Sat Apr 11, 2020, 09:43 AM
Apr 2020

Feelings decide what everyone, left and right, decides what those facts are. What facts are worth caring about.

Reality is not decided by experiments, logic, or reason. It's decided by utilizing the constructs that often confirm what you already believe and a desire to go with the person who yells the loudest and can shout over the other person.

Igel

(35,300 posts)
3. Get in first, repeat often, and don't let alternative ideas get presented.
Sat Apr 11, 2020, 12:06 PM
Apr 2020

Bubble and echo chamber.

Sentences with negation are also bad for liars.

"I am not a crook" requires two steps in processing (according to measurement of brain activity).

The first is pretty clearly you have to understand and accept as a working model "I am a crook." For a moment, that is the truth you assume.

The second step is you have to then negate it, to "Not 'I am a crook'."

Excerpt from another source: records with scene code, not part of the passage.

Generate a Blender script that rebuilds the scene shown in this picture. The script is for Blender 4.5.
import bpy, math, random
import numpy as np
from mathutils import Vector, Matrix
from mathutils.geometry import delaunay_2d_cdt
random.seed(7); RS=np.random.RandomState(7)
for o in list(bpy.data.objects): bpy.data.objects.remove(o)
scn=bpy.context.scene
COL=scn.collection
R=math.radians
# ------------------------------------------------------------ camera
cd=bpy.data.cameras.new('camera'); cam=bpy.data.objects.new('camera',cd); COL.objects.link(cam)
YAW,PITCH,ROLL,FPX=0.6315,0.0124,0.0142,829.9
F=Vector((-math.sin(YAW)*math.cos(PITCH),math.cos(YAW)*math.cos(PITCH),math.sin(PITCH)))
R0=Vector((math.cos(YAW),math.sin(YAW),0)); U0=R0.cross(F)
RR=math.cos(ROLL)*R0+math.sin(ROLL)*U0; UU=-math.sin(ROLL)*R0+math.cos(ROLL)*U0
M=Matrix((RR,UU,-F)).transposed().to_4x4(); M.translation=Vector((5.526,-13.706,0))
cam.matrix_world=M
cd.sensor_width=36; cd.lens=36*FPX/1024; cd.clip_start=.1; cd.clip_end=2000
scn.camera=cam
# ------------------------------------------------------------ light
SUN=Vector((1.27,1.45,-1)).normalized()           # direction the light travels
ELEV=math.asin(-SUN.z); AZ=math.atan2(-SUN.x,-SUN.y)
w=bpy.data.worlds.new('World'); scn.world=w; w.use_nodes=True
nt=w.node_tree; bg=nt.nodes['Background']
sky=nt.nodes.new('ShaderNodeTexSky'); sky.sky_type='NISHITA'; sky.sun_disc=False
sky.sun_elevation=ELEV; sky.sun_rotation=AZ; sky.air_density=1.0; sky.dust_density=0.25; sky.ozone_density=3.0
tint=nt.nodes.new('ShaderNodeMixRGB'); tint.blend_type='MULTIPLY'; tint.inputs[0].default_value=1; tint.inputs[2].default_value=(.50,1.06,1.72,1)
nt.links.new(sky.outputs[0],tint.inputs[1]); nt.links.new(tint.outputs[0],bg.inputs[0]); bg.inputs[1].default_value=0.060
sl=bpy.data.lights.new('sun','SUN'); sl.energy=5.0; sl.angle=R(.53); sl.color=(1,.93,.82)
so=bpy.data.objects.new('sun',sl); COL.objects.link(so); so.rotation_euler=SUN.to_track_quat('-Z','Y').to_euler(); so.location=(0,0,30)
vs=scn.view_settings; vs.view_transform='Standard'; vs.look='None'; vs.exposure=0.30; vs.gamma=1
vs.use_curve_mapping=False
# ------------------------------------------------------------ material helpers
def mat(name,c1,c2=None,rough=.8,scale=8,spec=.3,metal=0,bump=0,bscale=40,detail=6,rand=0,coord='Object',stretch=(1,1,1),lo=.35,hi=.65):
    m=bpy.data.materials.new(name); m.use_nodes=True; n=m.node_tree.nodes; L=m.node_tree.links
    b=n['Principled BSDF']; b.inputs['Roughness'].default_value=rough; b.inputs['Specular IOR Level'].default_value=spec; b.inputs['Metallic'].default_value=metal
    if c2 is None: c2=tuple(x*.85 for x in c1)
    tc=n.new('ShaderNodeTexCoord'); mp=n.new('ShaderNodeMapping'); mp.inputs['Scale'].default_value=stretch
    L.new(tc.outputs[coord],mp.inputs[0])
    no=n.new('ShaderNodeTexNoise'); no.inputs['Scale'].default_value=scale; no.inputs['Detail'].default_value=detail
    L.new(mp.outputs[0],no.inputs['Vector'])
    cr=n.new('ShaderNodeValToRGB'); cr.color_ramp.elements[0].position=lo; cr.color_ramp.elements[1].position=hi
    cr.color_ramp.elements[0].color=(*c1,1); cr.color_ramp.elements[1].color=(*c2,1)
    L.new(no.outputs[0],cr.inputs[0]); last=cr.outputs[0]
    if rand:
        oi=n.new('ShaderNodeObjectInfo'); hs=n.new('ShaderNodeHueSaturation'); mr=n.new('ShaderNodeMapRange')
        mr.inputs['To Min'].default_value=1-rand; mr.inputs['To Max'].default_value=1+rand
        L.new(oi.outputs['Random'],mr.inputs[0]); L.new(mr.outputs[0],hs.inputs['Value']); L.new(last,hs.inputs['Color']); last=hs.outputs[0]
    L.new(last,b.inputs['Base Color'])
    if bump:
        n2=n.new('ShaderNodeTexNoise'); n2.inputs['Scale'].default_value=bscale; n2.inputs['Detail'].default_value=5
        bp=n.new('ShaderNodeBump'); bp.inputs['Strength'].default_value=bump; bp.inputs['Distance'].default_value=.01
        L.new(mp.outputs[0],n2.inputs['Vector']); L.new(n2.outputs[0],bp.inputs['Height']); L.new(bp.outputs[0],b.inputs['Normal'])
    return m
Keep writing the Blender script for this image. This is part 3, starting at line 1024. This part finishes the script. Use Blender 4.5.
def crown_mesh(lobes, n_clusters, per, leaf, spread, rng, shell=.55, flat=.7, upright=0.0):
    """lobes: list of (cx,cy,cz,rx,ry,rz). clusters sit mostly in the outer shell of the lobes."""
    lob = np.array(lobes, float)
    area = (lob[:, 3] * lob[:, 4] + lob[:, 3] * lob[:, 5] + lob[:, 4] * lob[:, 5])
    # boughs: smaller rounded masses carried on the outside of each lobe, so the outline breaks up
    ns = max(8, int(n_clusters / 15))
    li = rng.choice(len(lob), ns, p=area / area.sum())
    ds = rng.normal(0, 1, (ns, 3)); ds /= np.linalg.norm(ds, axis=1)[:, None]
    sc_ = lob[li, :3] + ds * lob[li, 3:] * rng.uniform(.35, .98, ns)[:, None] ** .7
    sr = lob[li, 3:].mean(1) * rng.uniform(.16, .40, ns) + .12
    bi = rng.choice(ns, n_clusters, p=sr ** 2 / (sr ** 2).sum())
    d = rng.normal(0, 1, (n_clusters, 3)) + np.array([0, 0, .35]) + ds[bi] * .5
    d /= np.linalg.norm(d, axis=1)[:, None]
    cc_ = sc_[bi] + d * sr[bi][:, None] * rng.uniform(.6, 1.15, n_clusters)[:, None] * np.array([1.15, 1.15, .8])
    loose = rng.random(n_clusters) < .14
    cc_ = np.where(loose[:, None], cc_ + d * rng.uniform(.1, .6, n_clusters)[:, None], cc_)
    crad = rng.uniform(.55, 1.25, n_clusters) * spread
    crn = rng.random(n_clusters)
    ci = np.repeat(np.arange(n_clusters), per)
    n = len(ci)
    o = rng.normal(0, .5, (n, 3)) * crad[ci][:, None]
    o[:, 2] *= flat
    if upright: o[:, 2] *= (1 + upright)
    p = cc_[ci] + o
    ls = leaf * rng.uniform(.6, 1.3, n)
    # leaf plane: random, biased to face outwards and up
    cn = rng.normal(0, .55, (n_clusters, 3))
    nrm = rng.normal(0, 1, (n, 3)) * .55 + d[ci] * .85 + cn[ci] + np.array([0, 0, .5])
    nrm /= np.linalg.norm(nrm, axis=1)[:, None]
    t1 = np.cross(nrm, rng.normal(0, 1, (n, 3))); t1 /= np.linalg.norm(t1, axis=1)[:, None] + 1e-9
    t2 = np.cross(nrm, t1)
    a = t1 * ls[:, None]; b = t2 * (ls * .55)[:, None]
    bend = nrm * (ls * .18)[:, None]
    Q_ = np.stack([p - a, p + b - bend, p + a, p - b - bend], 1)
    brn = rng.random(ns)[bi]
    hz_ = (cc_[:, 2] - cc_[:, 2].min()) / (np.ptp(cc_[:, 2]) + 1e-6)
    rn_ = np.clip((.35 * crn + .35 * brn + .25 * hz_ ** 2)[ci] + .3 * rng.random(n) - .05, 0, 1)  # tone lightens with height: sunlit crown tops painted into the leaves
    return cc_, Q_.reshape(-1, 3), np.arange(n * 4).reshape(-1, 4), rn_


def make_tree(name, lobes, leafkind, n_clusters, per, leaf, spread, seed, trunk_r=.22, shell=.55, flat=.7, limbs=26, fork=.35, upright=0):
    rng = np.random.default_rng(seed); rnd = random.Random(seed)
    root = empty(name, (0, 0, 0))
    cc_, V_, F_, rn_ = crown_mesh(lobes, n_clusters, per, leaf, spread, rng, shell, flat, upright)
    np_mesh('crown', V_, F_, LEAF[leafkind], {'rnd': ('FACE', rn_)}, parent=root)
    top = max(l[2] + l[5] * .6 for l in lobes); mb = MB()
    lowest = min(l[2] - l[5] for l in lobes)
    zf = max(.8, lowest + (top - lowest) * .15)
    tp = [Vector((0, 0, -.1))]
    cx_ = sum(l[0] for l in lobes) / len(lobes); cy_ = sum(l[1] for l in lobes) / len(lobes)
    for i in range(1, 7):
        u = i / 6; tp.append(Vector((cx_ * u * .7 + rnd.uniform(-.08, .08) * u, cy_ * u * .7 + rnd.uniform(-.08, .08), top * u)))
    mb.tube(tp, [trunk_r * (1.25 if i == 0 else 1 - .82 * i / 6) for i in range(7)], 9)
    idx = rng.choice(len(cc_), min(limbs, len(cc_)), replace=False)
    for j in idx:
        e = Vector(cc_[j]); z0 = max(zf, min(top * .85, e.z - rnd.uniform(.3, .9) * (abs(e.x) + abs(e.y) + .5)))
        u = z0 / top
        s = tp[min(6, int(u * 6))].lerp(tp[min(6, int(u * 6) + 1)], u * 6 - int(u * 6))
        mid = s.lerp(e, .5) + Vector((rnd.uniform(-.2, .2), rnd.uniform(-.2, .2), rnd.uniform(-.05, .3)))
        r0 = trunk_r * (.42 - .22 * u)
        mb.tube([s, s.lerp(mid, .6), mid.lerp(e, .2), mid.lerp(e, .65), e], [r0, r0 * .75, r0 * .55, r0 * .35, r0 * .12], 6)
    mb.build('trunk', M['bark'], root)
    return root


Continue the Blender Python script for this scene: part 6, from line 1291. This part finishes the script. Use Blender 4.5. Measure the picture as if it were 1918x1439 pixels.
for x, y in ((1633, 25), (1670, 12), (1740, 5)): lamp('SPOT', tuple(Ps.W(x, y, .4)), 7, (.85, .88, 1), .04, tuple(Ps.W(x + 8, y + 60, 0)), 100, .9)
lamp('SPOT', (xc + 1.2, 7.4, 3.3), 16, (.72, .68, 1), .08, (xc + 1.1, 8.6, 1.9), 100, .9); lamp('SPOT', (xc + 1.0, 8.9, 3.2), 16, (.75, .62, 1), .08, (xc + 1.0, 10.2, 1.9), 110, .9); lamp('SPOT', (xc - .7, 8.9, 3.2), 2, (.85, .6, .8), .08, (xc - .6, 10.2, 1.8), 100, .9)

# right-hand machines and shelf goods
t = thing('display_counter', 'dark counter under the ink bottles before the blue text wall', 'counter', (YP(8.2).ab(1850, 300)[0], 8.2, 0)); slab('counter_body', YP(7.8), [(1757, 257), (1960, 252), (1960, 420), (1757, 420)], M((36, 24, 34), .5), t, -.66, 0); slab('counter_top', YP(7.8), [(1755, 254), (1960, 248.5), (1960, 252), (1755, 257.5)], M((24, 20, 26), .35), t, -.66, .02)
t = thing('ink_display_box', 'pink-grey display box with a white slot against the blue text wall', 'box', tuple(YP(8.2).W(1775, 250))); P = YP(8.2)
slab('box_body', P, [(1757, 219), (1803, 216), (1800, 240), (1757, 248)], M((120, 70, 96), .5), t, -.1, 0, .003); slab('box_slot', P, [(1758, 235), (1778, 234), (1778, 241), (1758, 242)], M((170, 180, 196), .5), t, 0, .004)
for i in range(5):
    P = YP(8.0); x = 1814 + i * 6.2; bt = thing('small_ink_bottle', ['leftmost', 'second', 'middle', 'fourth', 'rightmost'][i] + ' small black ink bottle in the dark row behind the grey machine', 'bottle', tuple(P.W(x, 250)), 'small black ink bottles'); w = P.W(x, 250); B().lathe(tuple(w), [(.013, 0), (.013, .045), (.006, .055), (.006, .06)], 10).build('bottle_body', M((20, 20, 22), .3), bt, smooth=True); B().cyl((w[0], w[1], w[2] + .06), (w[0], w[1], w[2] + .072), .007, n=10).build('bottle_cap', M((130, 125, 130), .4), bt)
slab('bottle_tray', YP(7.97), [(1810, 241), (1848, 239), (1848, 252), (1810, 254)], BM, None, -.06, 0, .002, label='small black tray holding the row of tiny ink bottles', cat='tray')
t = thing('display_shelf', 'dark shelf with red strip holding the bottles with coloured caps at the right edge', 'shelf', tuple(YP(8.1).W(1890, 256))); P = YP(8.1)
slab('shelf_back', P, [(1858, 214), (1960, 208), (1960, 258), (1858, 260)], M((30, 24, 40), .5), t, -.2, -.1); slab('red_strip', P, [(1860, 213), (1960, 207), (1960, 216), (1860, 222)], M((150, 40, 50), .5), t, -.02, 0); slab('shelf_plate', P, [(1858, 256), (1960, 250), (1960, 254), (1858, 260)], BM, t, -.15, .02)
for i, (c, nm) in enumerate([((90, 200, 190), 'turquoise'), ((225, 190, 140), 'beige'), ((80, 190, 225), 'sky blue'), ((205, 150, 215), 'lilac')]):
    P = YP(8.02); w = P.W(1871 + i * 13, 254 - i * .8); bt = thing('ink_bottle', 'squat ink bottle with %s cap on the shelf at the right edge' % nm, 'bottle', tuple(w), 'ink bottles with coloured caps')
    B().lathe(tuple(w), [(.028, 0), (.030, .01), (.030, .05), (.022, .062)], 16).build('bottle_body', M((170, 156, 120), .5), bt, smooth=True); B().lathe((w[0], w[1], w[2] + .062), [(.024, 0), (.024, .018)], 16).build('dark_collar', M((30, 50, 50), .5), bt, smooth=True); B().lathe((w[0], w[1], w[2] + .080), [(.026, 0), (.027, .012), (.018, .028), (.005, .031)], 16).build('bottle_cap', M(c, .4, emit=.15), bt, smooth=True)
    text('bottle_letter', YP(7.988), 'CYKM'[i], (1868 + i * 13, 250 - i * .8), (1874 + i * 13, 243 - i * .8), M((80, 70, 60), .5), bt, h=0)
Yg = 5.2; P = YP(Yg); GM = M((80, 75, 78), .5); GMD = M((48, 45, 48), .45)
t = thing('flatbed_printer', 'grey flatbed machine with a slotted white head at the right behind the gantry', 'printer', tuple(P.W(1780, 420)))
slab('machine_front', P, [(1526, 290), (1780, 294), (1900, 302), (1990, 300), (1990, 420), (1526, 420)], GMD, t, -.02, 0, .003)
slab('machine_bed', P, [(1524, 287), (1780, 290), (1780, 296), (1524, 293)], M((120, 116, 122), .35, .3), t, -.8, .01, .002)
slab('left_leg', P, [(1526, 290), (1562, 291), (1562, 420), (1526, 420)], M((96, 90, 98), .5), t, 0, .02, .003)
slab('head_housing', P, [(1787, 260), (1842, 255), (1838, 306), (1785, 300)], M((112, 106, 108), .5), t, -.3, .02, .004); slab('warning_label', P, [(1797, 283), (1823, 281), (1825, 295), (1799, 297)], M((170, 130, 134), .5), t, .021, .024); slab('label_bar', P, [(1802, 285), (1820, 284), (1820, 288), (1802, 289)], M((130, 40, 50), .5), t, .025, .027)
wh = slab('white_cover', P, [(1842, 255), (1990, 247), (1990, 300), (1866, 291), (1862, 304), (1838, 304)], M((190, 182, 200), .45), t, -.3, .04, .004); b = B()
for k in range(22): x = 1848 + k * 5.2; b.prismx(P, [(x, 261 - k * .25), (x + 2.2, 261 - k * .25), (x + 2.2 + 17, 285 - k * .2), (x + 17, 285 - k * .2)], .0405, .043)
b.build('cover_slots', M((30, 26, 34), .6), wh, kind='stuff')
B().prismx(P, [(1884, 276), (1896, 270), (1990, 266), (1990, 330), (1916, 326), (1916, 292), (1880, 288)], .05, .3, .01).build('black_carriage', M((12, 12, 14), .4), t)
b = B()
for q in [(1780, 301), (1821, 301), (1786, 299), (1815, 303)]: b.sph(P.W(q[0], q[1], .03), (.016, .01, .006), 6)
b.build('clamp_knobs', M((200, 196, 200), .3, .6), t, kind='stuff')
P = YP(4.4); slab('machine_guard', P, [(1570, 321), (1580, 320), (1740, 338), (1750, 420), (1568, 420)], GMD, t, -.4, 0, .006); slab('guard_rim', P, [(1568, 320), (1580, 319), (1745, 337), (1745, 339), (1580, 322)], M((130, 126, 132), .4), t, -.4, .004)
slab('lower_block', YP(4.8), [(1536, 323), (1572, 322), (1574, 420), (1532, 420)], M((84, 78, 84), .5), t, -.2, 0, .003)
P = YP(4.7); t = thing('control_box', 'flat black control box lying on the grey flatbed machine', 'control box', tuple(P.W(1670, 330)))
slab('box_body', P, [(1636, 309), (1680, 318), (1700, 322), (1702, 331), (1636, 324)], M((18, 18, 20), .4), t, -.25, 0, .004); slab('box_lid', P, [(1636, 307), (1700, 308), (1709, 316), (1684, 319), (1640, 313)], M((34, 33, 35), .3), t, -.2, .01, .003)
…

Most do that just fine, even if they can't handle the complexities of "If it's cloudy, there won't be a picnic" and meet that with the assertion, "What? It's such a bright, sunny day, why are you saying the picnic's been canceled?"

What everybody does--some more often, some less often, but everybody at some point--is misremember. Because when you recall that from memory, you still have the two-step process. If you forget the first bit, you don't remember it at all. But if you remember the first step you can still forget the second step, in which case you remember the utterance as "I am a crook."

So denying wrongdoing is much inferior to saying that others commit wrongdoing. Even if you backtrack when they say, "We didn't do that" the damage is done. (And some will say "great". You can't help ethical lapses.)